Künstler gehen mit der Zeit und bieten Ihr Produkt dort an, wo es vom Publikum erlebt werden kann. Natürlich ist in dieser Hinsicht auch das Internet interessant. Nun sind Künstler selbstverständlich auch ganz normale Menschen, die mit ihrer Profession ein Einkommen erzielen müssen, um zu leben. Deswegen stellt sich auch die Frage nach der Vermarktbarkeit im Internet, was wiederum eine Wechselwirkung auf das künstlerische Endprodukt jedweder Art hat.
Die frühen Beatles-Songs waren in Ihrer Spieldauer im Bereich um zwei Minuten angesiedelt, weil es die damalige Radiolandschaft so diktierte und sich Hörgewohnheiten entsprechend anpassten. Später pendelte sich die Standarddauer eines Tracks bei drei bis vier Minuten ein. Ein schöner Vergleich, denn heute sind ähnliche, aber rückläufige Trends zu beobachten, denn durch die Verwertungsparameter bei Streaminganbietern wie Spotify gibt es eine neuerliche Verschiebung hin zu kürzeren Songs. Die spannende Frage lautet also: Wie wirkt sich die digitale Vermarktung auf die bildende Kunst aus?
Das Jahr 2017 wird als Startpunkt der ersten Non-Fungible Token, kurz NFT, bezeichnet, die nun auch außerhalb von Fachkreisen so langsam ins Bewusstsein der Massen vordringen, da in den Medien immer häufiger darüber berichtet wird. In der Vermarktung digitaler Kunst schließen die NFTs eine bisher nicht überwindbare Lücke, denn nun können digitale Dateien nicht austausch- und kopierbar als Einzelstücke oder Originale gekennzeichnet werden, womit ein Online Handel möglich wird, der dem physischen Handel ebenbürtig ist.
Ohne an dieser Stelle zu sehr ins Detail zu gehen, sei zur Funktionsweise gesagt, dass sich NFTs aus digitalen und verschlüsselten einzigartigen Zeichenketten zusammensetzen und somit zu Einzelstücken werden. Das Stichwort Blockchain ist hier der Schlüssel. NFTs lehnen sich in gewisser Weise an digitale Währungen an, dies verdeutlicht am verständlichsten den tatsächlichen materiellen Gegenwert.
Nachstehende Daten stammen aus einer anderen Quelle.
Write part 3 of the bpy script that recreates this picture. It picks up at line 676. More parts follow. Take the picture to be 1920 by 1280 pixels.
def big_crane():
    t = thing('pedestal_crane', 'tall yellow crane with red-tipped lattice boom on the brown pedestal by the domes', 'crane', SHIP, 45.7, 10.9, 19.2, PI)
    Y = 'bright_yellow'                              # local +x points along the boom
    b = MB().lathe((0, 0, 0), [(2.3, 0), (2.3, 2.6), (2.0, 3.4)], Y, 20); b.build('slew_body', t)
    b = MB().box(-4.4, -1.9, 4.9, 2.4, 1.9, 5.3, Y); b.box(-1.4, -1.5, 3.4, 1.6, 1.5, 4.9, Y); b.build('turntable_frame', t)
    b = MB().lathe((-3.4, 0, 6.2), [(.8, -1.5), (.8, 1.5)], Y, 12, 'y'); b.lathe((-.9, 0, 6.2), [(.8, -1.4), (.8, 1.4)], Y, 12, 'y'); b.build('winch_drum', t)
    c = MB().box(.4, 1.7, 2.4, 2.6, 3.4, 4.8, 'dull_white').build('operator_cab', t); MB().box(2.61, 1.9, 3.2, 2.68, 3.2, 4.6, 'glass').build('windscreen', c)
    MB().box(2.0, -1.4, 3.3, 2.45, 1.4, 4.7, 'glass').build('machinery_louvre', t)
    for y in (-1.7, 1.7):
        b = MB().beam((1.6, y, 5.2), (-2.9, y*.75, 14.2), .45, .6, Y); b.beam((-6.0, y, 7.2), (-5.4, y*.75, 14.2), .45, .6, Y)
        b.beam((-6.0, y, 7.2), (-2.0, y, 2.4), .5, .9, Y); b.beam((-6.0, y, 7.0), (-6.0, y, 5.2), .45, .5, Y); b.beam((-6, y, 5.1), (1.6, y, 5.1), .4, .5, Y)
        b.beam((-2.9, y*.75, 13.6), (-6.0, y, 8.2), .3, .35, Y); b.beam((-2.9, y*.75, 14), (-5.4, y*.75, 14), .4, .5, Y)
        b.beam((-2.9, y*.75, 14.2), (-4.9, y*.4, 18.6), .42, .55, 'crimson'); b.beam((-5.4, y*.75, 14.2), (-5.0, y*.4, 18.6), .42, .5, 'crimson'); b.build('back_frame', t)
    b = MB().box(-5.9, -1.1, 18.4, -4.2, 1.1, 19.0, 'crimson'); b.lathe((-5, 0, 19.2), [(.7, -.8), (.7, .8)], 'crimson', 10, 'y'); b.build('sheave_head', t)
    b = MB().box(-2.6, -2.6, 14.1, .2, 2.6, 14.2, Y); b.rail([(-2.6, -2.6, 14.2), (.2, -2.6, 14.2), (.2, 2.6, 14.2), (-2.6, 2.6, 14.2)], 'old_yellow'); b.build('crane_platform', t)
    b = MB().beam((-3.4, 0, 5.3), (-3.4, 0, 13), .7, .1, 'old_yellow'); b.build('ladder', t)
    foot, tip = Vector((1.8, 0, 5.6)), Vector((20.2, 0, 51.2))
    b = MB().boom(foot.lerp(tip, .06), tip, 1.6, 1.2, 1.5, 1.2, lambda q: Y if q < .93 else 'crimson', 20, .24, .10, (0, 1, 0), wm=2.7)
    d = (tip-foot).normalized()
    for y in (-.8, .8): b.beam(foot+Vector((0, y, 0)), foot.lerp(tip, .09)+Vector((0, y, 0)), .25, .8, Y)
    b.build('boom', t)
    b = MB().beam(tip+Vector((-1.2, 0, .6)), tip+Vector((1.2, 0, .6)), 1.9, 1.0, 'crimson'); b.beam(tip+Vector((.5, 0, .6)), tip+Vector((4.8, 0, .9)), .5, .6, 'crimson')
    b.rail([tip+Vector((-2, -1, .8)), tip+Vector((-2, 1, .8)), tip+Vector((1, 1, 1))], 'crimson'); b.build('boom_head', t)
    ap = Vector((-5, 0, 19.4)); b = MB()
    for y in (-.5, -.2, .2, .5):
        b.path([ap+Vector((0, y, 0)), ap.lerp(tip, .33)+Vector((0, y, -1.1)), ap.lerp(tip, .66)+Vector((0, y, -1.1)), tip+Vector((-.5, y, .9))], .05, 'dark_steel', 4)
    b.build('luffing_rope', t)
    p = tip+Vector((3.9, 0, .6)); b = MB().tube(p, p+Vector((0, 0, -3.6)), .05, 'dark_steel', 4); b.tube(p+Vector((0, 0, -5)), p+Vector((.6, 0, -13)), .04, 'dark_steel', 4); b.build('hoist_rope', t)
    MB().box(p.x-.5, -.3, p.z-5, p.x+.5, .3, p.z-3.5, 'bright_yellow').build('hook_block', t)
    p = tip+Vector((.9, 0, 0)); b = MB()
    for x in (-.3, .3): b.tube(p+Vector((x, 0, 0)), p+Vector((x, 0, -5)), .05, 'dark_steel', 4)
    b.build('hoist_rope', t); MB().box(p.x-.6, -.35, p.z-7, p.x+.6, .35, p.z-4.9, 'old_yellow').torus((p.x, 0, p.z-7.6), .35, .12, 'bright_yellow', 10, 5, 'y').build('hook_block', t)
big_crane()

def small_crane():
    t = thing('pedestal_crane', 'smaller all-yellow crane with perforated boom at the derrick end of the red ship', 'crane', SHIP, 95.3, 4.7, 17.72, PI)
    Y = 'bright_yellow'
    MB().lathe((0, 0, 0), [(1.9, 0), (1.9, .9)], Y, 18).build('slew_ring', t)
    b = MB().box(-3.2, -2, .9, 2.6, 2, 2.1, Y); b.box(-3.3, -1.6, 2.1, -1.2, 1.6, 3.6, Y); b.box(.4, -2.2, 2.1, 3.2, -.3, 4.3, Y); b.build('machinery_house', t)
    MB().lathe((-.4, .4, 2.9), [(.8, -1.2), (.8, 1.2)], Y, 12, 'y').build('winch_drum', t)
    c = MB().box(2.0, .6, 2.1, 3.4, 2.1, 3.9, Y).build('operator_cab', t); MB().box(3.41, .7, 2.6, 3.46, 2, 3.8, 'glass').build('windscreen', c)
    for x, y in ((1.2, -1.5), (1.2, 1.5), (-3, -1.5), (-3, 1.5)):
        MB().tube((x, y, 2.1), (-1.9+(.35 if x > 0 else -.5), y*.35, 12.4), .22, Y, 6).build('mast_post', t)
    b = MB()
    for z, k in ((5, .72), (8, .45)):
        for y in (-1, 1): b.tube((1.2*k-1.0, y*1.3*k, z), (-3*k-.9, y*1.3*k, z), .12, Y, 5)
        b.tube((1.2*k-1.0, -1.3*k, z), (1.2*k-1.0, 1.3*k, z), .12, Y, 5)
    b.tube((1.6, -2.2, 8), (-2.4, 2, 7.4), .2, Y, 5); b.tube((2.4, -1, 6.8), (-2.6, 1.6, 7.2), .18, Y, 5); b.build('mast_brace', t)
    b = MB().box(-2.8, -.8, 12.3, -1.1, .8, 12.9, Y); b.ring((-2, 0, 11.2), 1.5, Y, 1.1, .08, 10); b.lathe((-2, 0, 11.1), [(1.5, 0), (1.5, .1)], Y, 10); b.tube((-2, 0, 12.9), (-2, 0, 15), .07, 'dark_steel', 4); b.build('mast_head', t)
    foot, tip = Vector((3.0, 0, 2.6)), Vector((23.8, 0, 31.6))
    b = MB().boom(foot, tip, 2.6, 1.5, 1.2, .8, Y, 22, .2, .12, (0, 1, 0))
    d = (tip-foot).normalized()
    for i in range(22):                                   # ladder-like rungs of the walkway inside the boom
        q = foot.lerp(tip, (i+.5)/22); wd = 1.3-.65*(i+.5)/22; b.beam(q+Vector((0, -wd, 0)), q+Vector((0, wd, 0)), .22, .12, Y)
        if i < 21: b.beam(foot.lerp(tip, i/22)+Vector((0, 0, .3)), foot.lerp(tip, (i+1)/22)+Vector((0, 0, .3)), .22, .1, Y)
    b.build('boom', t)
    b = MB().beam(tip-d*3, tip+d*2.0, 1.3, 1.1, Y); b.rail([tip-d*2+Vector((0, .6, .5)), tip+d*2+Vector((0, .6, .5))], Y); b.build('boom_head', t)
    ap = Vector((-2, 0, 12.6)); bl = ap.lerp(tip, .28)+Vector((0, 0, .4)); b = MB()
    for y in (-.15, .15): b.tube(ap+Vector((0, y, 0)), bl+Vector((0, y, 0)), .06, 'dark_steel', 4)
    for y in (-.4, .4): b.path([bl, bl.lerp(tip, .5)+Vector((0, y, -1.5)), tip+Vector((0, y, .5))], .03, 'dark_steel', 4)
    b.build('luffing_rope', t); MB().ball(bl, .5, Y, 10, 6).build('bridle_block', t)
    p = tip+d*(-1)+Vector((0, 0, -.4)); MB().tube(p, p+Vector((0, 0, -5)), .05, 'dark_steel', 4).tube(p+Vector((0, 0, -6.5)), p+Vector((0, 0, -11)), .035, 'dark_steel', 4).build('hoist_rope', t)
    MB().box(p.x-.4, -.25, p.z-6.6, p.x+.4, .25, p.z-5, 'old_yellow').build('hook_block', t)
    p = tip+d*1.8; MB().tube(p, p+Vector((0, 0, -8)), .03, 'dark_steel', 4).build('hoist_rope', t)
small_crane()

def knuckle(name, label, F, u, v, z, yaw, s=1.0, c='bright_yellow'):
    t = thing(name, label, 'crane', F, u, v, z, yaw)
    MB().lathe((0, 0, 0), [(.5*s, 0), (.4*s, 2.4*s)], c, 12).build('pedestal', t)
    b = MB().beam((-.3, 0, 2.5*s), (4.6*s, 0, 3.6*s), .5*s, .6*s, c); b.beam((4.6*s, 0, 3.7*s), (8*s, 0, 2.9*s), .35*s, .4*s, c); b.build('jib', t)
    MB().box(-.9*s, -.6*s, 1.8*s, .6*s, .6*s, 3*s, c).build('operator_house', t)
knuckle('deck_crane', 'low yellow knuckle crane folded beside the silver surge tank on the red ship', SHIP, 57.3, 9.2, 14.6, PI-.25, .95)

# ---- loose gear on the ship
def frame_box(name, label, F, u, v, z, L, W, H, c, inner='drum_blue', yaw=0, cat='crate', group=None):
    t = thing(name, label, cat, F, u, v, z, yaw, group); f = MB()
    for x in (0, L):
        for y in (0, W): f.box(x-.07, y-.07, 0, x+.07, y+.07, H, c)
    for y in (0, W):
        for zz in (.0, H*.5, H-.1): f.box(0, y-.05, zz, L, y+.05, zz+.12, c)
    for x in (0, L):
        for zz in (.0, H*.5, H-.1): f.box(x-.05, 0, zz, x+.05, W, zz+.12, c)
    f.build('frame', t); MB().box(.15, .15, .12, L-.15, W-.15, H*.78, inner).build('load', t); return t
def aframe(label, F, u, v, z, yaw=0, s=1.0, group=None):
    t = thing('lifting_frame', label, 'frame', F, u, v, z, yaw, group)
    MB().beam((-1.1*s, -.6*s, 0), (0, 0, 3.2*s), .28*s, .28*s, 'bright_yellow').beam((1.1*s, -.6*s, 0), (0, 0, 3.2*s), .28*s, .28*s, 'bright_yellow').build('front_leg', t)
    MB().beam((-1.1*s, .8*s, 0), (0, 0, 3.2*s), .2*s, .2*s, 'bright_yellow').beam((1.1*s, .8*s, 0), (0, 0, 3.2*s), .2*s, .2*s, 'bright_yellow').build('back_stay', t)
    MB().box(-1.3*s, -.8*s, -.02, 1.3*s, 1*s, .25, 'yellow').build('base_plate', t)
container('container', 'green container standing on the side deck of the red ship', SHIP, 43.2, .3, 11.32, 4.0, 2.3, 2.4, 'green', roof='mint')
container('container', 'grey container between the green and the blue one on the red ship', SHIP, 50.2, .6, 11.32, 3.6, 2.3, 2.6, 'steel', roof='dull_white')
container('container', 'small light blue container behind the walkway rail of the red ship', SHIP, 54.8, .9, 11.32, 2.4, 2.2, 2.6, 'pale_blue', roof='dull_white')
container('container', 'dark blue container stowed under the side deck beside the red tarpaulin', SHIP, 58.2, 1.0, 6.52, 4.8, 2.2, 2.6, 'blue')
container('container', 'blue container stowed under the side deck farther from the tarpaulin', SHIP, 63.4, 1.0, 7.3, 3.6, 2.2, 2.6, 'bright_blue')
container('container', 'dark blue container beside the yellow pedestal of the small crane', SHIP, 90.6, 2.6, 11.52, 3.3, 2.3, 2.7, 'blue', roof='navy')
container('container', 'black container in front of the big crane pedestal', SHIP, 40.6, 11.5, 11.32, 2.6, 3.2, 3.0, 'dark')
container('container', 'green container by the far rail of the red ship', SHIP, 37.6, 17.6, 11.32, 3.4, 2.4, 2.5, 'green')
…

Dass die Technologie und der entsprechende Handel längst nicht mehr in den Kinderschuhen stecken, zeigen Kunstauktionen, bei denen NFTs zum Teil für Millionenbeträge die Besitzer wechseln.
Das Auktionshaus Christie’s veräußerte zum Beispiel das Werk “Everydays: the First 5000 Days” des Künstlers “Beeple” alias Mike Winkelmann als NFT im Wert von stolzen 69,3 Millionen Dollar. Das Bild besteht aus tausenden kleinen Einzelwerken, die man sich alle auf der Webseite des Künstlers ansehen kann. Ein Besuch der Webseite und das Anschauen der Bilder verdeutlicht sehr gut, wie Kunst inzwischen im Internet rezipiert werden kann und wie Kunstwerke auf mehreren Ebenen eine Symbiose mit dem Umfeld ihres Entstehens einschließlich des Internets eingehen können.
Abschließend ist die Eingangsfrage zu beantworten. Ja, Kunst geht online, ist sie schon, sie muss online gehen, denn sie geht immer alle Wege, die wir als Menschen auch gehen.